At 27 years of age, Darcy Sharpe can call himself a World Cup champion in the freestyle discipline he loves most.
The Whistler-based snowboarder distinguished himself in Calgary, Alta. on Feb. 12, securing the inaugural FIS World Cup gold medal of his career. His score of 88.50 points was one of the highest ever earned in a section-by-section judging format, where it's notoriously hard to achieve scores approaching the 90s due to each element of the riders’ runs being judged separately and eligible for deductions.
“I was trying to have a heavy rail section,” Sharpe explained in a press release. “Especially in a rail-dominated course, you’ve gotta make the most of it, and I love rails so I was trying to max those out. But man, that one run I was just in the flow, locking into everything and it felt so good.
“It’s my first World Cup win since 2015, but that was actually a big air, so this is my first slopestyle World Cup win and it means a lot to me just to have that on the mantle. It’s epic. And to have my family here, friends flew out, homies everywhere…I couldn’t be more stoked.”
Sharpe brought home the bacon with the second of his three runs. Leading things off with a gap switch backside 270 lipslide on the down-flat-down rail, the Comox, B.C. native then went gap switch hardway 270 on to 270 off on the flat down, and then into a frontside lipslide 270 out, which he gapped from the rainbow rail takeoff over to the long downrail.
Into the jumps Sharpe polished off his masterpiece, first with a frontside triple cork 1440 weddle, and then a backside triple cork 1440 weddle, before wrapping it all up with a backside rodeo 720 weddle out on the cannon rail.
He had the luxury of a victory lap on his final attempt, as no one was able to conquer both the rails and the jumps with the same degree of skill he did.
Silver went to Dusty Henricksen from the United States, who earned a score of 82.66. Cameron Spalding of Moonstone, Ont. rounded out the podium with a 77.33-point effort at just 17 years old.
Fellow Canadians Liam Brearley and Truth Smith also qualified for the final, finishing 13th and 18th, respectively.
On the women's side
With the sun breaking through the clouds, unseasonably warm temperatures on Sunday morning, and a unique, Charles Beckinsale-designed course in prime shape, all the pieces were in place for a day to remember at Calgary’s Winsport Canada Olympic Park.
Julia Marino of Team USA grabbed the bull by the horns going into the women's final as top qualifier.
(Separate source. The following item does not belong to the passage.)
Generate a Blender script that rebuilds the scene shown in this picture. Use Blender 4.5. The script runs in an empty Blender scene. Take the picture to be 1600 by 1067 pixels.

She kept that momentum rolling straight into her first run of the day.
Opening with frontside boardslide 270, the 25-year-old continued to pick her way through the multifaceted rail sections with a 50-50 to fronstside lipslide to fakie, then a switch backside bluntslide 270 out before heading into the course’s two jumps.
There, she threw down a cab double cork 900 weddle and a backside 720 melon, before finishing things off with a backside bluntslide 270 melon off the final rail for a score of 78.36 and her seventh career World Cup win.
With the victory, Marino takes over top spot on the FIS snowboard slopestyle World Cup standings from Reira Iwabuchi, with Marino now holding a virtually unassailable 83-point lead over her Japanese counterpart with only one slopestyle competition left in the 2022-23 season.
“I’m feeling pretty good about my riding right now,” Marino said in a release. “This is a super fun course. I had a blast this week riding this. We got a ton of time on course to feel it out and get comfortable on it and put some stuff down. I wanted to go backside 1080 on my final lap but I got a little too hyped up, maybe went a little too big on my cab 900, maybe landed a little weird, so…I would have loved to have got a back 10 in there but oh well, there will be other opportunities for that.”
Two Canadians, including one Sea to Sky athlete, joined Marino on the podium. Laurie Blouin of Quebec City, Que. fought her way to second place with a score of 76.41, while Jasmine Baird of Whistler made a strong return to competition after a brief injury break to earn third. Baird fell just short of her fellow Canadian with 76.21 points.
Blouin’s silver was her third in three Snow Rodeo competitions since the slopestyle World Cup returned to Calgary in 2019-20 after an almost decade-long absence. Baird’s bronze was her third podium of the 2022-23 campaign, to go along with her third-place big air showing in Chur, Switzerland and her landmark victory in Edmonton, Alta.